Edward Snowdon and I are the same age; our adolescence sits squarely between the fall of the Soviet Union (8 years old) and the events of 9/11 (18 years old). During that time, without the bipolar rivalry that overshadowed much of the twentieth century, American culture shifted toward a greater emphasis on issues that assumed global cooperation, such as environmentalism and humanitarianism, and placed significant value on cross-cultural exchange. (I’m thinking of shows like Captain Planet, in which an international, multi-ethnic team of kids thwart rapacious corporate villains). Furthermore, it was always assumed that the United States, secure in its position as the world’s sole superpower, would be leading such efforts, and doing what it could to bring about a more unified, less contentious world community.
Contrast that with the tenets of realism, which assume that competition between states is an immutable fact of life, and that individual nation-states are, in some sense, perpetually at each other’s throats for the upper hand on the world stage. In such an environment, the less savory aspects of spycraft (like spying on your allies, or hacking into the servers of private companies) make perfect sense. But in the world Edward Snowdon and a lot of other Gen Y kids thought they were growing up in, it’s a gross violation of basic decency. Worse, it’s a vestige of a bygone era, a worldview that has no appeal to children of the Information Age, who have seen the power of unbounded, collaborative spaces like the Internet and are increasingly disgusted with the human toll wreaked by self-serving foreign policy.
I definitely agree that the recent history of American foreign policy has been a nearly unmitigated disaster. I just don't think "realism" has much to do with it—in fact, it's still an idea worth considering. The Iraq war, the ur-fiasco of the last decade, was an imperialist project pushed by a bunch of dipshits who thought they could remake the Middle East according to a hyper-ideological scheme. It beggars belief to imagine a hard-bitten realist like George Kennan arguing that a war of aggression against a piddling tinpot dictatorship would be in America's interests.

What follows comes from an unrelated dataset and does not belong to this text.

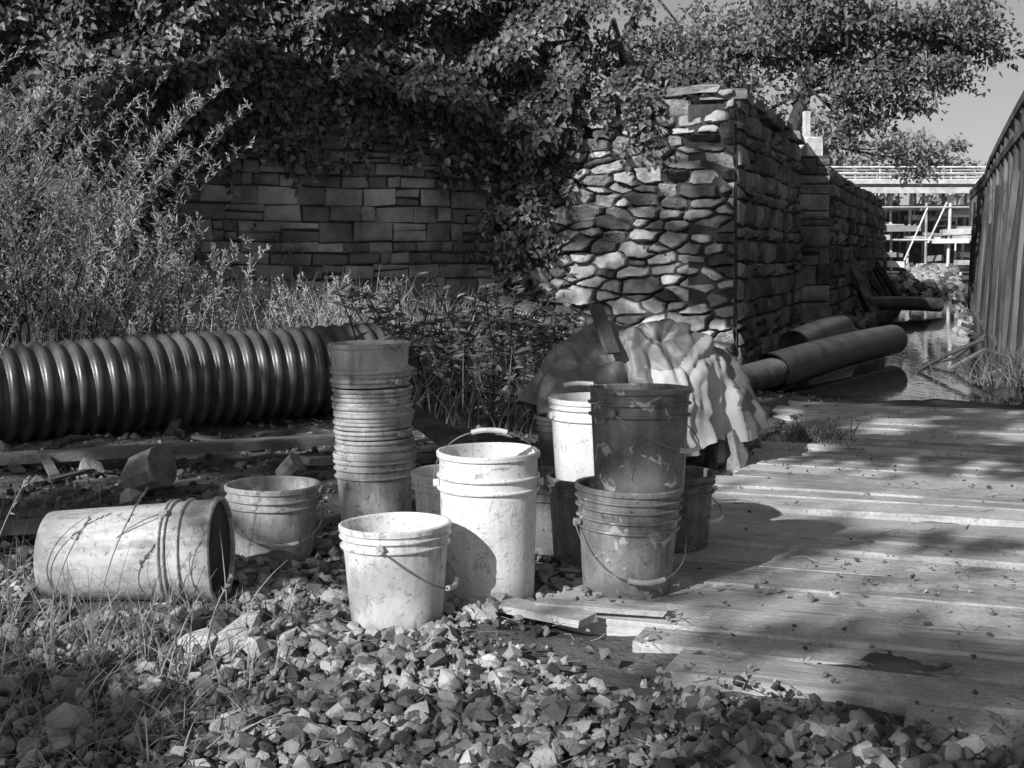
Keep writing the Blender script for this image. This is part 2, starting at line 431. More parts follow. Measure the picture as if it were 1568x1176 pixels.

Now, I also wouldn't say that self-interest is always the best model for international diplomacy. Ties of trade, tourism, and basic decency have created a good deal of mutual understanding that has, I think, calmed relations between the great powers. (Also, too, nukes.) And sometimes there are situations so horrible that basic morality demands some kind of action. (Genocide, yes. Ordinary war, not so much.)

But I think self-interested realism is an underrated method for organizing foreign policy because it is a sensible heuristic for determining which policies are likely to succeed. Rebuilding Iraq failed partly because the soldiers trying to carry it out, try as they might, ultimately didn't have the necessary personal investment in the project to make it work. They didn't know the people, the culture, the history, or the language like Iraqis do (the ones who didn't get blown to smithereens or emigrate, that is), and it didn't ultimately matter that much to them whether Iraq collapsed or thrived. The soldiers knew their tours would eventually end and they would return to the US.

In other words, no outsider will ever have the attachment to a country that a resident does.

This kind of reasoning is most obviously relevant when it comes to whether we're going to invade random country du jour, but it can hold for other things as well. Common currency areas like the Euro, for example, are really more of a foreign policy project than an economic one. And the Eurozone is failing in large part because the people with the power (Germany) refuse to act in the interest of Spaniards and Greeks. As Steve Waldman has said, "the nations of the Eurozone have ceded a significant part of their sovereignty to European institutions," and everyone but Germany is suffering for it to some degree.

So I'm all for international agreements for reducing greenhouse emissions and so forth, but I'm going to keep my realist cynicism within easy reach. Especially when I hear high-flown stuff about a new world order.